Key Idea: Paper 1 is a source paper: you get a small booklet of sources on one narrow topic and answer four questions about them. You are not marked on how much history you know, but on how well you can read, judge and use the sources. Master two skills — OPVL (judging one source) and cross-referencing (comparing two) — and you can win marks in every single Paper 1 you ever sit.
🔍 4.3.1 — Reading, judging and using sources
Think of yourself as a detective, not a storyteller. Each source is a clue: your job is to work out what it shows, how far you can trust it, and how the clues fit together.
The first skill is OPVL — a checklist for weighing up a single source. Origin asks who made it, what it is and when. Purpose asks why it was made and who for. Value says what the source is good for, and Limitation says what it cannot tell you — and both must be tied back to the origin or purpose, never just "it's biased".

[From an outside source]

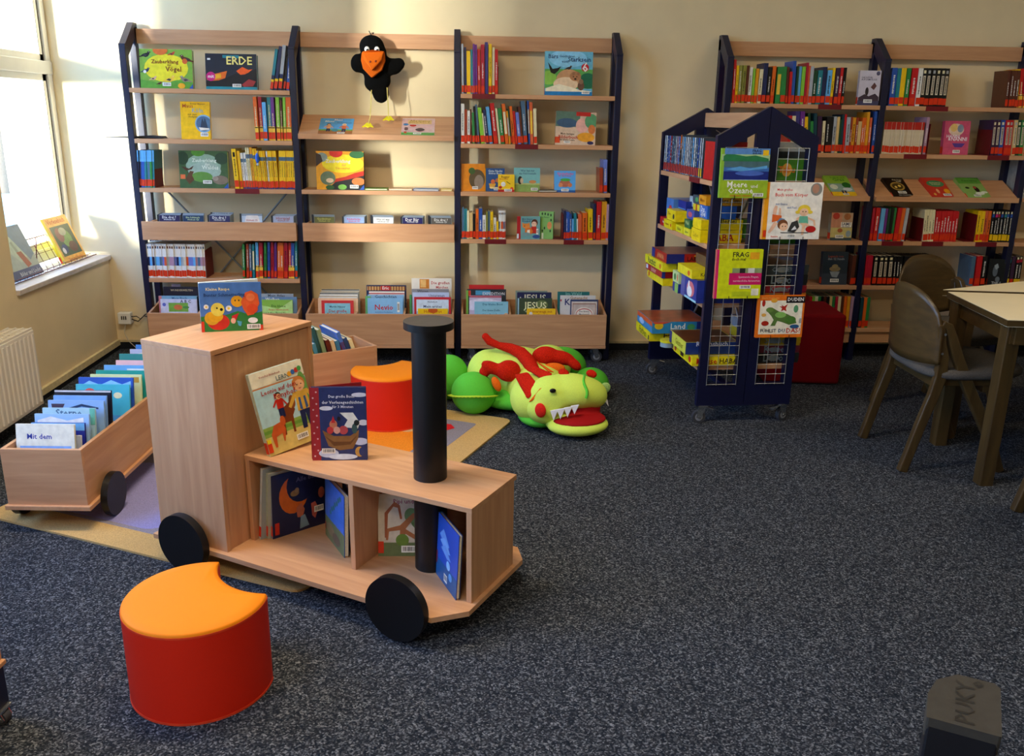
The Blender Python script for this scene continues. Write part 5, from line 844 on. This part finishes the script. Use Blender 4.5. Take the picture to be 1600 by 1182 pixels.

The second skill is cross-referencing — comparing two sources. You quote a point from Source A, then show how Source B either supports it or challenges it. Top answers explain why two sources differ, usually by pointing to their different origins or purposes (a public newspaper wants to boost morale; a private diary can be brutally honest).
- OPVL = Origin, Purpose, Value, Limitation — your checklist for judging any one source.
- Value and Limitation must be linked to Origin, Purpose or content — never write "this is biased" with no reason.
- Cross-referencing = quote Source A, then show Source B agreeing or disagreeing — give both directions where you can.
- A private source (letter, diary) is valued for honesty; a public source (newspaper, poster) is limited because it may persuade rather than tell the whole truth.
- Explain, never just describe: retelling what a source says earns nothing on its own.
🗂️ The four question types
Paper 1 always has the same four questions, so once you spot the type you know exactly what to do. Split your time by the marks — roughly a minute per mark — and plan the big 9-marker properly, because it's worth almost as much as the other three combined.
- Comprehension (about 3 marks) — simply pick out points a source makes, plus the message of a cartoon or map.
- OPVL / value [4] — give one value and one limitation of a single source, each tied to its origin, purpose or content.
- Compare and contrast [6] — cross-reference two sources, running linked points across both to show how they agree and disagree.
- Judgement [9] — use all the sources plus your own knowledge to reach a clear, supported verdict.
✍️ Exam-ready answers
Source A is a private letter written in 1936 by a government finance official to a colleague, complaining that army spending is 'draining the treasury and cannot go on'. With reference to its origin, purpose and content, analyse the value and limitation of Source A for a historian studying government policy in this period. [4 marks]
🔒 Model answer plan
See the mark-by-mark plan — for / against / judgement, with marking guidance — in study mode.
Source B (a 1937 newspaper report) praises the government's foreign policy as 'firm and popular', while Source C (a private diary from the same year) calls it 'reckless and driven by the army'. Compare and contrast what Sources B and C reveal about attitudes to the government's foreign policy. [6 marks]
🔒 Model answer plan
See the mark-by-mark plan — for / against / judgement, with marking guidance — in study mode.
🎯 One-glance recall
Paper 1 tests skills, not memory You are marked on how well you read, judge and use a booklet of sources — not on facts you've memorised. The same skills reappear in every exam, which is why this one topic is worth so many marks across your whole course.
OPVL judges a single source Origin (who/what/when), Purpose (why/for whom), Value (what it's good for) and Limitation (what it can't show). Value and Limitation must always be tied to origin, purpose or content — never just 'it's biased'.
Cross-referencing compares two sources Quote a point from Source A, then show Source B supporting or challenging it. Give both agreements and disagreements, and explain why sources differ using their origins and purposes.
Four questions, one plan Comprehension (~3): pick out points. OPVL [4]: one value + one limitation. Compare [6]: cross-reference two sources. Judgement [9]: all sources plus your own knowledge, ending in a clear verdict. Spend about a minute per mark.